Monday, Apr. 22, 1985

Asian

It was Congress that ultimately gave up on the Viet Nam War, rejecting the pleas of a Republican Administration for more military aid. It was Congress that suspended funds for the rebels fighting in Nicaragua, much to the dismay of the Reagan Administration. But in an emerging new debate, the roles seem to have been reversed. A drive has begun in Congress to provide military aid for the resistance forces opposing the occupation of Kampuchea by Vietnamese Communists, and now it is the Reagan Administration that is reluctant--at least so far.
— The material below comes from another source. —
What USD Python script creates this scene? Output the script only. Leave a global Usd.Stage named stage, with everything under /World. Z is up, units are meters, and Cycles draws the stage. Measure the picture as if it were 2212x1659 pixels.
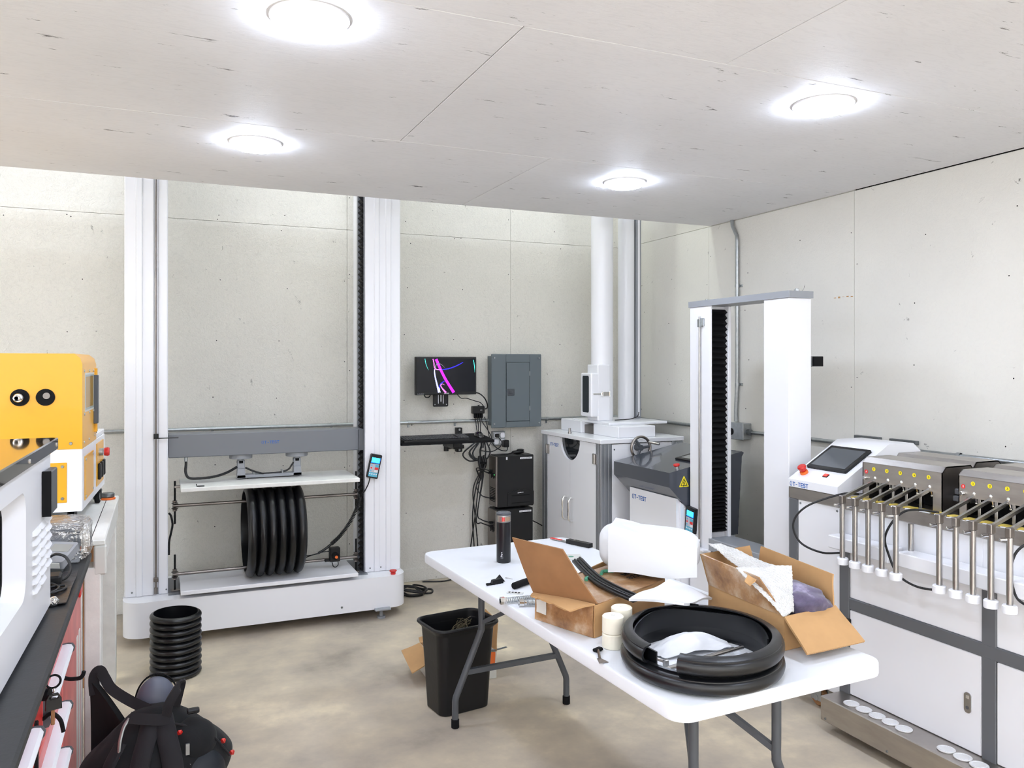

Kampuchea, formerly known as Cambodia, came under the control of a Communist group, the Khmer Rouge, in 1975 after a five-year civil war. Their leader, Pol Pot, turned the country into a charnel house by directing a murderous drive to eliminate his opponents. Some 2 million people were killed. Three years later Vietnamese forces, backed by the Soviet Union, swept through the country, setting up a puppet government that both the U.S. and the U.N. refuse to recognize. In addition to the Khmer Rouge, whose 35,000 guerrillas are supported by China, the armed opposition to the current regime includes two non-Communist groups: one led by Son Sann, the other led in absentia by the exiled Prince Norodom Sihanouk.

Military supplies and funding for this unlikely coalition of resistance groups has come largely from China and from a pro-Western organization, the Association of Southeast Asian Nations, which includes Thailand, Malaysia, Indonesia, Singapore, Brunei and the Philippines. Pressure on the Administration to provide U.S. aid has been spearheaded by Congressman Stephen Solarz, a New York Democrat. A strong foe of funding the contras in Nicaragua, Solarz considers the two non-Communist resistance groups in Kampuchea the real "freedom fighters." He helped persuade the House Foreign Affairs Committee to recommend $5 million in aid to those groups.

Son Sann and Prince Norodom Ranariddh, son of Prince Sihanouk, traveled to Washington last week to seek Administration approval for such an appropriation. Said Son Sann after meeting with Secretary of State George Shultz: "I am sure the U.S. will come to our aid. I ask for assistance, not U.S. troops." Shultz reportedly made no commitments, but Son Sann said that he was assured by the Secretary that he was "among friends."

"Military assistance," a State Department spokesman said last week, "is neither necessary nor desirable under current circumstances." Still, the congressional backing gives the Administration flexibility to provide more direct military aid in the future. Said another State Department official: "We are delighted that the initiative came from Congress."